-- Begin Input records --

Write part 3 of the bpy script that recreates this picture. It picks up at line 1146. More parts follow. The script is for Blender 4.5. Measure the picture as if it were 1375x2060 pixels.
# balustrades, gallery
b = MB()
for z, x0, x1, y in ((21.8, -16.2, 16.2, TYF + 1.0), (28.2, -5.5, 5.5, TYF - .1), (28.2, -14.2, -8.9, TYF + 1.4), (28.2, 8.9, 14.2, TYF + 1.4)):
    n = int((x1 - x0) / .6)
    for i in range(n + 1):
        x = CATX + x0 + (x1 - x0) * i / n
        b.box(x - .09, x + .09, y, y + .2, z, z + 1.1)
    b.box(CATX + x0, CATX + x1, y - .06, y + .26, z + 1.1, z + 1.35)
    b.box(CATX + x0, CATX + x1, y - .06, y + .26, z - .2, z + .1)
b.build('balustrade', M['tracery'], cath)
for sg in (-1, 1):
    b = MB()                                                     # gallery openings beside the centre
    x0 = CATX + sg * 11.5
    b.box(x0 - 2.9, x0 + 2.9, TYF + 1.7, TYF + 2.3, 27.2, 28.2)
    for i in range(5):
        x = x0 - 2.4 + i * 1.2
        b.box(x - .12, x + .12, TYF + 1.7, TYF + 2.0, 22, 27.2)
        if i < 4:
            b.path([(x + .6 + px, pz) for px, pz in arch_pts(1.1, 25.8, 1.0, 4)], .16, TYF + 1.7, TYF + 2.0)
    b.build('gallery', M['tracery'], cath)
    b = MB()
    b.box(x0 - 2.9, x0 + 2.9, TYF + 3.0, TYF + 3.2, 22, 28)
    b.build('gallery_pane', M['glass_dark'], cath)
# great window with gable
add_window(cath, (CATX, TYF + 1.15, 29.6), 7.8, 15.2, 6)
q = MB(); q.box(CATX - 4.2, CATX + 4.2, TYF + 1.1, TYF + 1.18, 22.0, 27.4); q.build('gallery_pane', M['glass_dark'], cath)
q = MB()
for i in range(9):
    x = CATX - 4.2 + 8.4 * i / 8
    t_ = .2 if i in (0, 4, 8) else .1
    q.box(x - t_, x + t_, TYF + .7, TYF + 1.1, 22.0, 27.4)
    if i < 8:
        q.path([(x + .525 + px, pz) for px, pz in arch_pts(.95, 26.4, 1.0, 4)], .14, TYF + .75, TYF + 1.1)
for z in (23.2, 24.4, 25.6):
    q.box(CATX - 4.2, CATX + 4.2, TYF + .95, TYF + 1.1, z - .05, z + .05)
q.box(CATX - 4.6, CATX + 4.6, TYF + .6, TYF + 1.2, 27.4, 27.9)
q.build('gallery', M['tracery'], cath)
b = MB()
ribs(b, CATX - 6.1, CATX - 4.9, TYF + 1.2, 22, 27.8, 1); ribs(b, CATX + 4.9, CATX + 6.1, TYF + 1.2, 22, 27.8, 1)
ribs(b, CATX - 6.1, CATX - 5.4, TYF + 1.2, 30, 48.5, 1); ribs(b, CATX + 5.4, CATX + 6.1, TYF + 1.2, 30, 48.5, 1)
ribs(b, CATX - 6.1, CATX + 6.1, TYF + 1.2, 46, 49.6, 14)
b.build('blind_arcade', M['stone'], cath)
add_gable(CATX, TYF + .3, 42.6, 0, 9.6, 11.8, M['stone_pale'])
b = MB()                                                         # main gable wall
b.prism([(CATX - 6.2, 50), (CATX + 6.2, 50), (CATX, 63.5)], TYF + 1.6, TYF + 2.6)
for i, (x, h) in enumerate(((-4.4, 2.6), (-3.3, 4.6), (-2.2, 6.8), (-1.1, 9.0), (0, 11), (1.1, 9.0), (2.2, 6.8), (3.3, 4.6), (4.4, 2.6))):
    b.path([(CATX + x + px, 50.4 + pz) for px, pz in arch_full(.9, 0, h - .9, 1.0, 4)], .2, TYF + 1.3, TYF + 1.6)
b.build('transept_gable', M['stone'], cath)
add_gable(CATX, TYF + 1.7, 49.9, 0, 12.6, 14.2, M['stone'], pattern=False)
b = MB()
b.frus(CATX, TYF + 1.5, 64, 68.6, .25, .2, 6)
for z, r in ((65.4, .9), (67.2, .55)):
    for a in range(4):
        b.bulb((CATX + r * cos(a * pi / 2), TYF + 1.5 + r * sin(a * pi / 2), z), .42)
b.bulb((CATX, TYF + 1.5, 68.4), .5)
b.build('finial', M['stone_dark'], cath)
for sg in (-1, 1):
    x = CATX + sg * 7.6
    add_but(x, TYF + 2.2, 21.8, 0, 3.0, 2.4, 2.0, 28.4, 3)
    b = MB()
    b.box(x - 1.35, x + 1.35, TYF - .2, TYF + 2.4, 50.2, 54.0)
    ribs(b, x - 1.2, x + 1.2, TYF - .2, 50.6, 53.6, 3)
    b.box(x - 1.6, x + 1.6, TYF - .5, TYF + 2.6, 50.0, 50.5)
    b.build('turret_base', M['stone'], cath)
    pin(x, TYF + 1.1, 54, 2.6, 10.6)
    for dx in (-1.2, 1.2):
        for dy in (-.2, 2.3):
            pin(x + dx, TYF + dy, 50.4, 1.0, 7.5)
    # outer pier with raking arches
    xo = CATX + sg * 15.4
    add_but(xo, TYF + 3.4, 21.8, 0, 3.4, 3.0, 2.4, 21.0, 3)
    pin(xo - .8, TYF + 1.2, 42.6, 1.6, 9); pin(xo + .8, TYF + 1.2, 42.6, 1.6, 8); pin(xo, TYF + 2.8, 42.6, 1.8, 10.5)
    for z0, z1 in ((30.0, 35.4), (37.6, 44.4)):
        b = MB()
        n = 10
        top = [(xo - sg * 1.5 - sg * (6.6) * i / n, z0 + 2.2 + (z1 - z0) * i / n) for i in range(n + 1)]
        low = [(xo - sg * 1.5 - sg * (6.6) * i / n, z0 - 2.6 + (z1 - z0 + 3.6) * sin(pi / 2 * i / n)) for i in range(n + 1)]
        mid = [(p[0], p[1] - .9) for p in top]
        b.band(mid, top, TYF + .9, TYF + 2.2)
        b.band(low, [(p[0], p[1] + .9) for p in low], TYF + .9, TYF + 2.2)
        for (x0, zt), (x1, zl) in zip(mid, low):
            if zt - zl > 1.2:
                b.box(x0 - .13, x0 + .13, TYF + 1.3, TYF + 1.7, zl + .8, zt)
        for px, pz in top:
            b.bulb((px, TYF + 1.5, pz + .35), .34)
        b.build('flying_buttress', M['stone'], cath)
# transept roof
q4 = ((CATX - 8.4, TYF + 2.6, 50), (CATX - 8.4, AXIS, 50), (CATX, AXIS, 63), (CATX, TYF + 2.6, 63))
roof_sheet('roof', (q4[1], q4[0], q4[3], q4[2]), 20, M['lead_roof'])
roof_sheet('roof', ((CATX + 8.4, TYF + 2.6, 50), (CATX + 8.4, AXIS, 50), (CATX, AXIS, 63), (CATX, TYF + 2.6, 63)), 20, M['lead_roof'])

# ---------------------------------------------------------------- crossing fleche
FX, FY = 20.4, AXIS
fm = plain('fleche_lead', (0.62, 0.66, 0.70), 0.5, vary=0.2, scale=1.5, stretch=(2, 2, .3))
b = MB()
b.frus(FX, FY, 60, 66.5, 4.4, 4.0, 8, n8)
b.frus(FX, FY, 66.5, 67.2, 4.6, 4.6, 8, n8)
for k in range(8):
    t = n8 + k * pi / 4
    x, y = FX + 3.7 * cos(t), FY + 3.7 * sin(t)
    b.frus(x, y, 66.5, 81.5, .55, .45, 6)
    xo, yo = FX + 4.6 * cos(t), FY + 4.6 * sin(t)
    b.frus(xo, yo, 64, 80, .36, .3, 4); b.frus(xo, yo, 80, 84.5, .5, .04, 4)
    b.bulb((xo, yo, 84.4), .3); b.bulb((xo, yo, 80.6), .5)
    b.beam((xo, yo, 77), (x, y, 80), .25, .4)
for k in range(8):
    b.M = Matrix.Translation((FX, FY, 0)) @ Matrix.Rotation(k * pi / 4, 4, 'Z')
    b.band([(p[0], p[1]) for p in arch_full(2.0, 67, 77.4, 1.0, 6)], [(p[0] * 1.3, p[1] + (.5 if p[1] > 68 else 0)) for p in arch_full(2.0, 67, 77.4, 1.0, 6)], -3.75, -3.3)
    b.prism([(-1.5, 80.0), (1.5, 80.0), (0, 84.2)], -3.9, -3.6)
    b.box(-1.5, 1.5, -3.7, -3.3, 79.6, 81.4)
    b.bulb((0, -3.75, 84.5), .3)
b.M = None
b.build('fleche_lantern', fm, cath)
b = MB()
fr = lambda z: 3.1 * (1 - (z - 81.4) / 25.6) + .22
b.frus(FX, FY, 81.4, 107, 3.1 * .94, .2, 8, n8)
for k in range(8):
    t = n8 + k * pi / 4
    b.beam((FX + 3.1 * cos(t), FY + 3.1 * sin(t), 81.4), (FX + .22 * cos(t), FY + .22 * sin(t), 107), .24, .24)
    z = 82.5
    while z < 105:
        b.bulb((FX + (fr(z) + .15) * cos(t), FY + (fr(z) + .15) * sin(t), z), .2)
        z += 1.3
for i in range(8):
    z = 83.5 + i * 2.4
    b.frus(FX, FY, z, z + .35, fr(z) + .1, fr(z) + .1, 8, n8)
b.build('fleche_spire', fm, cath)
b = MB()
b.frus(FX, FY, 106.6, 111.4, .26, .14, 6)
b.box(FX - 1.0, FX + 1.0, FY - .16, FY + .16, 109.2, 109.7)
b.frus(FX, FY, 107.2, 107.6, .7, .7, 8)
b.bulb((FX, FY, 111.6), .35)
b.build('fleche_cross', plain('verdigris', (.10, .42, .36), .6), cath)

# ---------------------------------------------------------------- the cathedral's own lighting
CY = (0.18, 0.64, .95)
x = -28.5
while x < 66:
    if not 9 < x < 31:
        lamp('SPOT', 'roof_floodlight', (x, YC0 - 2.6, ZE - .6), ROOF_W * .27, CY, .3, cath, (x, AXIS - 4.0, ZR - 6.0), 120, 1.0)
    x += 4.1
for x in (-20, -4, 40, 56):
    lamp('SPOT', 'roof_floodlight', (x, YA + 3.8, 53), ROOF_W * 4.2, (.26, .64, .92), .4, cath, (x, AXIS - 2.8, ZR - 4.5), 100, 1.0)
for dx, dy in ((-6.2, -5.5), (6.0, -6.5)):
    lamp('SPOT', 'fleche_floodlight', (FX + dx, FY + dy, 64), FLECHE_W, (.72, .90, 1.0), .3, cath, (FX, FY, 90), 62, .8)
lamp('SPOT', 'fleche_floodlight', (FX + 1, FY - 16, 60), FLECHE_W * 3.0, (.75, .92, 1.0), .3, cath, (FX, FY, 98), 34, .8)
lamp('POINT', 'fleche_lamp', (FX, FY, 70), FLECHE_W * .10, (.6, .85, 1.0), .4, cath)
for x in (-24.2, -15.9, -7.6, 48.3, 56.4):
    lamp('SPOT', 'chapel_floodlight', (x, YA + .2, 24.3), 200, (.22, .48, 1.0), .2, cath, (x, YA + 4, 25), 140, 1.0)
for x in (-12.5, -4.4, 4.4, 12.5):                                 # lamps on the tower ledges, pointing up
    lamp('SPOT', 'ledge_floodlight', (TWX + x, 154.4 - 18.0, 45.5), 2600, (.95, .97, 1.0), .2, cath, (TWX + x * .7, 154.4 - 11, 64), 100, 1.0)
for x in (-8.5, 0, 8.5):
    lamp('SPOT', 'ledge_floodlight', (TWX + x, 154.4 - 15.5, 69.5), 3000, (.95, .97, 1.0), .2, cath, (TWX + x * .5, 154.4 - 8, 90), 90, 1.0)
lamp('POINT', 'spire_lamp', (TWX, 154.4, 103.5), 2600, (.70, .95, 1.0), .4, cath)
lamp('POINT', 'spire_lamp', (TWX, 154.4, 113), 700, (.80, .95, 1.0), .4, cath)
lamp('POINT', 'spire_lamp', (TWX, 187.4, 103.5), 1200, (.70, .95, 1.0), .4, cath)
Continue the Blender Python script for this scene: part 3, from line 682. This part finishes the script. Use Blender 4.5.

-- End Input records --

In the entries above, count each line that holds "script". Give the total and nothing else.

▶ **Written answer**
2